Information Technology Students will be expected to submit their work in word-processed format. Also, students will be encouraged to search for sources of information on the web, as well as seeking sources through electronic information sources.
Personal Development and Career planning This module is designed to hone and test skills of use to students in their working lives, particularly in speaking to small groups, listening, thinking and responding to the statement of others. Moreover, the written work includes writing clearly and concisely, which is a common task in the workplace. Students will be encouraged throughout to reflect on their performance and to consider lessons for future application.
Problem solving Independent work to solve problems will be one central goal of the module; the submission of an essay and preparation for seminar discussions will require that students develop independent research skills as well as problem solving skills. The ability of students to solve problems will be developed and assessed by asking them to: adopt differing points of view; organize data and estimate an answer to the problem; consider extreme cases; reason logically; construct theoretical models; consider similar cases; look for patterns; divide issues into smaller problems.
Research skills Students will be required to undertake independent research for all elements of the assessed work. This will involve utilizing media and web sources, as well as more conventional academic texts. Students will in part be assessed on their ability to gather appropriate and interesting resources materials.

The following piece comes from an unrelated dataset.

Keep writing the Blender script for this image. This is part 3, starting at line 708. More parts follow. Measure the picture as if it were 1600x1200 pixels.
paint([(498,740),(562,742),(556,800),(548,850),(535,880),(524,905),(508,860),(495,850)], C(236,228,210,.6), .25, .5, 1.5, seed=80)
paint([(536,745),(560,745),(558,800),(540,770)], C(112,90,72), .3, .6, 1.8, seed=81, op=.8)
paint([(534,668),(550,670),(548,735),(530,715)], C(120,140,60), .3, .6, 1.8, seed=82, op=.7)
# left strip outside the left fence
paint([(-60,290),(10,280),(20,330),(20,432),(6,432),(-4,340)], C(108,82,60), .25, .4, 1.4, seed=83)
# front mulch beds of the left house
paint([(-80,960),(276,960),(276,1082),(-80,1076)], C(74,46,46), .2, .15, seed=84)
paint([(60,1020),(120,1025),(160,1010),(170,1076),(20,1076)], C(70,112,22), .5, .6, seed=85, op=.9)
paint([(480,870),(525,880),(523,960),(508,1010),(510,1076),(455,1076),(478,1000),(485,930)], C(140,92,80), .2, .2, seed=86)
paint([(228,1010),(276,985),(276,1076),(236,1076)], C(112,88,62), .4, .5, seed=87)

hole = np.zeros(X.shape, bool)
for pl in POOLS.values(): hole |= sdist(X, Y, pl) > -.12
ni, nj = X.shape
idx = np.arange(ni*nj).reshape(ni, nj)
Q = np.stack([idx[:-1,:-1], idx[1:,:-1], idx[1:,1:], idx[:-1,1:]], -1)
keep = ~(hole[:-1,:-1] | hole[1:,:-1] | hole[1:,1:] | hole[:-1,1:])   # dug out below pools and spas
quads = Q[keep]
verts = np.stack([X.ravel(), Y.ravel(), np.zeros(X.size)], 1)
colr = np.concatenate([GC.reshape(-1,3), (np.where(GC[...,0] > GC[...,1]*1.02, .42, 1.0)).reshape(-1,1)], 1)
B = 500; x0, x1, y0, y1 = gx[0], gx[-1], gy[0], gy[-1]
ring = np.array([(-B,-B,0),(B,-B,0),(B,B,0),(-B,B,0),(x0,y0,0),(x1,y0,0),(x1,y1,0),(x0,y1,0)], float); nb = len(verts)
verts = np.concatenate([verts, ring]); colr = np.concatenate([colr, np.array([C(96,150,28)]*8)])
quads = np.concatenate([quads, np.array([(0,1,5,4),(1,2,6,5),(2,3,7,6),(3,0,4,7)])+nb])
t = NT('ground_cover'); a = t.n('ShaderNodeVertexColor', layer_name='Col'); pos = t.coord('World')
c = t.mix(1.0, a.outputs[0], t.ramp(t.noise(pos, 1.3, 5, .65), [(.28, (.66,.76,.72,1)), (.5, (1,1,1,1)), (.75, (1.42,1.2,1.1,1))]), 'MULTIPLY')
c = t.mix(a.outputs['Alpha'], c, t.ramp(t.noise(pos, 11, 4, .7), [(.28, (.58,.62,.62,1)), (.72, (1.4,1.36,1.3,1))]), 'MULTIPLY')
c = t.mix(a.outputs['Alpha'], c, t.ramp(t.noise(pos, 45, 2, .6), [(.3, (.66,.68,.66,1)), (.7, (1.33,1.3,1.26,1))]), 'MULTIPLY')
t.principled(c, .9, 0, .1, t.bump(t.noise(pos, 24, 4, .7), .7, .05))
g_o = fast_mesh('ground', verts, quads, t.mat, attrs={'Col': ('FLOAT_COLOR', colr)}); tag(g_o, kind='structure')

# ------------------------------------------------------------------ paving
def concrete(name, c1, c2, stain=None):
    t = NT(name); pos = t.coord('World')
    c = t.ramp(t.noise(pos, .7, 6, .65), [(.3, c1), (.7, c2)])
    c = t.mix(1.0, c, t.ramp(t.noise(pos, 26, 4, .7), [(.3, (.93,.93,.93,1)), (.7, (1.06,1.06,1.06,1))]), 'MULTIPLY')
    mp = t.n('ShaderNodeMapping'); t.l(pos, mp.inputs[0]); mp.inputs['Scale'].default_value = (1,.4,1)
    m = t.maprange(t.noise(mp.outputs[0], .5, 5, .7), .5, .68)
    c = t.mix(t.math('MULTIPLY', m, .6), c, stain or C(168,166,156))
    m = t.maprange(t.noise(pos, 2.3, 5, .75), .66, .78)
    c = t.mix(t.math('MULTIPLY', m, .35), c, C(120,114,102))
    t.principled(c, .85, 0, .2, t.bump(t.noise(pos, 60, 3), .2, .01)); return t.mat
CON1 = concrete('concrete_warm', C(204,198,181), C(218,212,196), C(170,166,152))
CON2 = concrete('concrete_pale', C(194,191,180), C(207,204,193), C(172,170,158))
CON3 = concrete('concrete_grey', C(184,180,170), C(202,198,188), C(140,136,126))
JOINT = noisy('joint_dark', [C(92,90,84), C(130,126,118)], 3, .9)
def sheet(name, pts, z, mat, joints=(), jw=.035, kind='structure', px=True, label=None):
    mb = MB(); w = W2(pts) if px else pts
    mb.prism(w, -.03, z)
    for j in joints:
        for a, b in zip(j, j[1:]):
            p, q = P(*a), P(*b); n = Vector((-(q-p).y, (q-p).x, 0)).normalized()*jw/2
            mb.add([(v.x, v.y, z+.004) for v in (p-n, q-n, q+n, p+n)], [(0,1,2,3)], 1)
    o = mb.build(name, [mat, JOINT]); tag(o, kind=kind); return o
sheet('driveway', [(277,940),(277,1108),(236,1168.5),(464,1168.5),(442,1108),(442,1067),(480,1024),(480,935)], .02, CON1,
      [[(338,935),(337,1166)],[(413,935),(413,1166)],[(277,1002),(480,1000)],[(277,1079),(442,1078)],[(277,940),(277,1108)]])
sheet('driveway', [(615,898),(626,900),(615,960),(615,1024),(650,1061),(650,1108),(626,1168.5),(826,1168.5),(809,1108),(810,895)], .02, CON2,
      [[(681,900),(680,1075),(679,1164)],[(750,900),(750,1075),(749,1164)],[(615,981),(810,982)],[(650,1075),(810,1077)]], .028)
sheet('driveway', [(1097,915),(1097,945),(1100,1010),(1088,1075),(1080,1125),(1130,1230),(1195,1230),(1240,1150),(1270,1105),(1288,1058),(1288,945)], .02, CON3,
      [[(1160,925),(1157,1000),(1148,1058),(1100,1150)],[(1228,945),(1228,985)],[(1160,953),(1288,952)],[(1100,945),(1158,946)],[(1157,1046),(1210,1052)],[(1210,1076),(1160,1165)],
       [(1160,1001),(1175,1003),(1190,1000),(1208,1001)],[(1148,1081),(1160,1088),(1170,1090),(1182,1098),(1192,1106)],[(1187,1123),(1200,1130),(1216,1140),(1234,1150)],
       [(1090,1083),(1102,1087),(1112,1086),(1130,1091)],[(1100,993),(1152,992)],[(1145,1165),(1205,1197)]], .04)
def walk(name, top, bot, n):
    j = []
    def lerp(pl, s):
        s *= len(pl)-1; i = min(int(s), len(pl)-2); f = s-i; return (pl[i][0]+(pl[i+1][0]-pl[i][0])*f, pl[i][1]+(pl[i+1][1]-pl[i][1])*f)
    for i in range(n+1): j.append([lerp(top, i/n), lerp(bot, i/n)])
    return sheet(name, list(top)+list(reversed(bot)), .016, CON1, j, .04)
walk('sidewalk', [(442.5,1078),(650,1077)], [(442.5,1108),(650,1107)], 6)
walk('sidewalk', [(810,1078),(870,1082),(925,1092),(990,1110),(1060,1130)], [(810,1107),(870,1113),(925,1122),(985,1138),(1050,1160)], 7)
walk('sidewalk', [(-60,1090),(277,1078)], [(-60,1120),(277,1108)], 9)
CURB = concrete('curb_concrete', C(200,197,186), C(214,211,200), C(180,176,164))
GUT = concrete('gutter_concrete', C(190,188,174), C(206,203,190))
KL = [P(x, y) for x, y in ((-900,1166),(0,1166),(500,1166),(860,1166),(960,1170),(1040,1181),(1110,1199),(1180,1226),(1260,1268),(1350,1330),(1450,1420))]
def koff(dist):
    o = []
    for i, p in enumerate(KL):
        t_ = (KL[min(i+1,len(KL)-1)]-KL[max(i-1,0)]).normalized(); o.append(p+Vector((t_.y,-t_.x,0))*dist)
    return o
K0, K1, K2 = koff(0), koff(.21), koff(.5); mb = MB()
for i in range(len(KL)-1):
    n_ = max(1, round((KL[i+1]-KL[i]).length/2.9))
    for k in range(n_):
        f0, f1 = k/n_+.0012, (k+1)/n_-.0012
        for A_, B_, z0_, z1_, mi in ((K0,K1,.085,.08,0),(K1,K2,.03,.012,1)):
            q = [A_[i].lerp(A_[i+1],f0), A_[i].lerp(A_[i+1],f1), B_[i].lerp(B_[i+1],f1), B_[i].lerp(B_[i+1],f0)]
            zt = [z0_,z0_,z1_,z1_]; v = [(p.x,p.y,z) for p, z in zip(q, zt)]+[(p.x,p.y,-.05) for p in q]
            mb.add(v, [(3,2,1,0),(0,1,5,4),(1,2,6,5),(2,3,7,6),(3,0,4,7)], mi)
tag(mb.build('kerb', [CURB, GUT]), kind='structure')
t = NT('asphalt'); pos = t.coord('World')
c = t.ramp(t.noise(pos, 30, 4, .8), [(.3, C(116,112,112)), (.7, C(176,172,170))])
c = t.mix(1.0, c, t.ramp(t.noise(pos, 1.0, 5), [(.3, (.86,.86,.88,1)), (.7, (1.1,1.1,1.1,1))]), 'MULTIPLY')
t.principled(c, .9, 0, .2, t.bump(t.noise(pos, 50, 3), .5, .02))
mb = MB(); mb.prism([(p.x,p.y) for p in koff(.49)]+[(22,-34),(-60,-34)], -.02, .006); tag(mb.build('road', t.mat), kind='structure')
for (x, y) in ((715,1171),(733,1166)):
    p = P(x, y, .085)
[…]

Subject Specific Skills Students have the opportunity to develop, practice and test a wide range of subject specific skills that help them to understand, conceptualise and evaluate examples and ideas on the module. These subject specific skills include: - Collect and understand a wide range of data relating to the module - Evaluate competing perspectives - Demonstrate subject specific research techniques - Apply a range of methodologies to complex historical and contemporary political problems
Team work Students will undertake group exercises in the seminars. For many of the topics of this module, seminars will consist of small-group discussions where students will be asked to discuss as a group the core issues related to the seminar topic. These class discussions and debates form a significant part of the module, and will allow students to approach and examine a given topic through team work.